Kunstjahr 2025

ArtReview präsentiert „Power 100“

Wer kurbelt die Kunst an, wer formt sie? Die „Power 100“-Liste von ArtReview betrachtet jedes Jahr, wie sich bestehende Strukturen von Macht und Einfluss verschieben

Von Nick van der Velden
04.12.2025

An der Spitze der diesjährigen „Power 100“-Liste steht mit Ibrahim Mahama ein Künstler, dessen Werk längst nicht mehr allein in Ausstellungen aufgeht. Seine monumentalen Verhüllungen aus industriellen Reststoffen, seinen Zügen, Säcken und Textilien sind nur die sichtbare Oberfläche einer Praxis, die weit tiefer in gesellschaftliche und infrastrukturelle Fragen hineinragt. In Tamale hat er mit SCCA und Red Clay Orte geschaffen, die zugleich Atelier, Schule, öffentlicher Raum und Zukunftslabor sind, gespeist aus den Mitteln eines globalen Kunstmarkts, aber radikal lokal verwurzelt. Mahama steht damit exemplarisch für eine Generation, die nicht länger wartet, bis Institutionen handeln – sondern selbst welche gründet, um den Begriff von Kunst und Gemeinschaft neu zu definieren.

Sheika Hoor Al Qasimi wieder unter den Top 10

Dass gleich zwei Vertreterinnen der arabischen Halbinsel auf den folgenden Plätzen rangieren, verweist auf einen weiteren dominanten Strom in diesem globalen Bild. SheikhaAl-Mayassa bint Hamad bin Khalifa Al-Thani (Platz 2) und Sheikha Hoor Al Qasimi (Platz 3), die 2024 die Liste anführte, vereinen politische Vision, kulturelle Strategie und kuratorische Handschrift zu einem Einfluss, der weit über nationale Grenzen hinausblickt. Ihre Projekte, Biennalen und neu entstehenden Museen lenken Aufmerksamkeit, Ressourcen und Diskurse an Orte, die lange am Rand des westlich geprägten Kunstbetriebs standen – und verschieben damit dessen Schwerkraftzentrum leise, aber nachdrücklich.

Sheikha Hoor Al Qasimi.
Sheikha Hoor Al Qasimi. © Photo: Chieska Fortune Smith

Hinter ihnen folgen Stimmen, die auf sehr unterschiedliche Weise mit Geschichte und Gegenwart ringen: Wael Shawky (Platz 4), der Mythen und Revolutionen als lebendige Stoffe begreift und ebenfalls bereits im letzten Jahr unter den ersten zehn vertreten war; auf Platz 5 Ho Tzu Nyen, der mit Algorithmen und animierten Zeitebenen die Idee historischer Wahrheit selbst zerfasert; Saidiya Hartman (Platz 8), deren Denken die Archive neu aufschließt und deren Sprache Räume schafft, in denen verdrängte Geschichten wieder Stimmen erhalten. Auch sie verteidigt ihre Anwesenheit in der Liste.
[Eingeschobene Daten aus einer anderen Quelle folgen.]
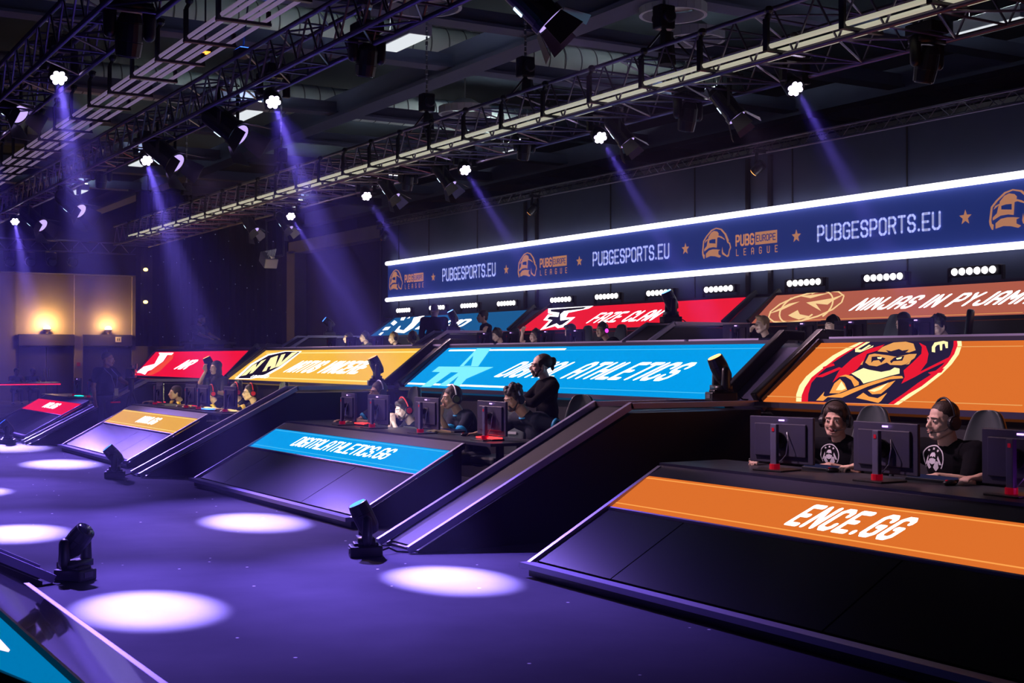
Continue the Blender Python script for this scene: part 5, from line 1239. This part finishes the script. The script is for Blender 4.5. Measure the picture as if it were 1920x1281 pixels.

Gewicht für die Politik in der Malerei

Die Malerei behauptet ebenfalls ihre Kraft: Amy Sherald (Platz 6) und Kerry James Marshall (Platz 7) prägen weiterhin die visuelle Imagination einer Gesellschaft, die um ihre eigenen Erzählungen ringt, und tragen ihre Bilder dorthin, wo Kunst politisch wird, weil Sichtbarkeit politisch ist.

Forensic Architecture.
Forensic Architecture. © Photo: Right Livelihood

Mit Mark Bradford (Platz 12) und dem investigativen Kollektiv Forensic Architecture (Platz 9) schließlich treten Positionen in den Vordergrund, die Kunst als eine Form des Handelns verstehen – sei es durch soziale Arbeit im Stadtteil oder durch akribische Rekonstruktionen von Gewalt, die in Gerichtssälen ebenso Gewicht haben wie in Museen.

Den Abschluss der Top 10 bildet Wolfgang Tillmans. Der Künstler und Fotograf war nicht nur im März mit seiner ersten großen deutschen Museumsausstellung seit fünf Jahren im Dresdner Albertinum zu sehen, in der er die massiven materiellen Fußabdrücke von KI-Unternehmen aufzeigte. Er eröffnete einen Monat später auch eine Ausstellung in seiner Heimatstadt Remscheid. Im Juni markierte Tillmans mit einer großen Installation im Centre Pompidou die letzte Schau des Museums vor dessen Renovierung, sowie ein großes Highlight in seiner Ausstellungskarriere.

Die diesjährige „Power 100“ zeichnet so das Bild einer Kunstwelt, die sich von innen heraus neu erfindet: weniger fixiert auf Marktbewegungen als auf neue Allianzen, neue Infrastrukturen und neue Erzählweisen.